Chattanooga looks to remove lead from Moccasin Bend firing range

Officer Joe Sabba walks past targets at the police firing range on Moccasin Bend Road. The city of Chattanooga is currently looking for a contractor to work on lead abatement at the range before turning the property over to the National Park Service.
Officer Joe Sabba walks past targets at the police firing range on Moccasin Bend Road.
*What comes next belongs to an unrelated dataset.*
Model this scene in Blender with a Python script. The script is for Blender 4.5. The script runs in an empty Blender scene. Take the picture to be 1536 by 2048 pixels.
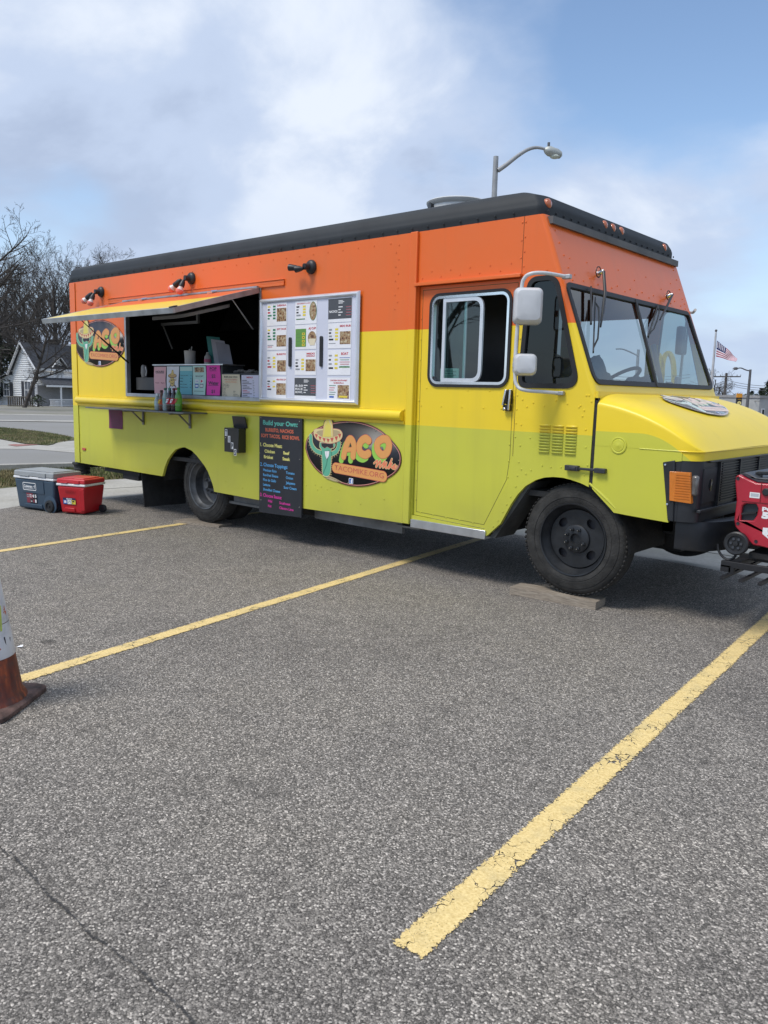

The city of Chattanooga is currently looking for a contractor to work on lead abatement at the range before turning the property over to the National Park Service.

The city is on the hunt for a contractor to begin the process of removing four decades of lead build-up at a law enforcement firing range sitting on a piece of Moccasin Bend that will one day belong to the National Park Service.

A 2014 environmental assessment of the site from the park service showed about 6,147 tons of surface soil across five areas of the range contained more than the federal limit for lead and that tainted water might be flowing into the Tennessee River.

The discovery prompted the Tennessee Department of Environment and Conservation to require that Chattanooga develop a program to prevent or reduce pollutant runoff at the site.

City engineer Bill Payne said the city had two options in regard to the built-up lead: to leave it in place and simply treat the runoff, or to remove the source of the lead.

"After looking at it, it's something that needs to be done anyway for the long-term use of the property," Payne said, referencing restrictions that would prevent the National Park Service from accepting lead-polluted land. "So we're looking for someone who can come in and mine that soil and get the lead out of it."

Interested contractors will tour the Moccasin Bend firing range this morning and have until Aug. 11 to submit bids for the job.

TDEC spokesman Eric Ward said in an email that the upcoming remediation will be the biggest "on-the-ground" step taken toward a permanent solution yet.

Payne said that work is expected to begin by the end of the year. Citing the ongoing bidding process, he did not give a budget for the remediation project, but he said that the public works department received some of the $300,000 recently allotted for firing range maintenance by the city council and county commission.

Local officials agreed more than 10 years ago to move the firing range away from Moccasin Bend and allow the National Park Service to incorporate the space into its long-term vision for Moccasin Bend.

There have been a few false starts on finding a new range, though, and the Chattanooga Police Department and Hamilton County Sheriff's Office have continued to use the facility, despite its aging condition.

A firing range committee established in October consisting of city and county officials, local law enforcement and National Park Service advocates is working to figure out logistics and funding for a new range so the property can be transitioned to the park service.

The city's work to remediate the range may take a load off the committee's shoulders, although Payne said some additional work may need to be done before the final land transfer can occur.

"From the park perspective, anything they're doing to remediate lead at Moccasin Bend, we see that as a positive," Friends of Moccasin Bend executive director Michael Wurzel said.

The committee resolved informally at its first meeting last November to have a solution in place within a year. It now is divided into three groups, including a property group tasked with identifying potential locations for a new range, a budget group exploring funding strategies and a group that is outlining what police need at a new firing range.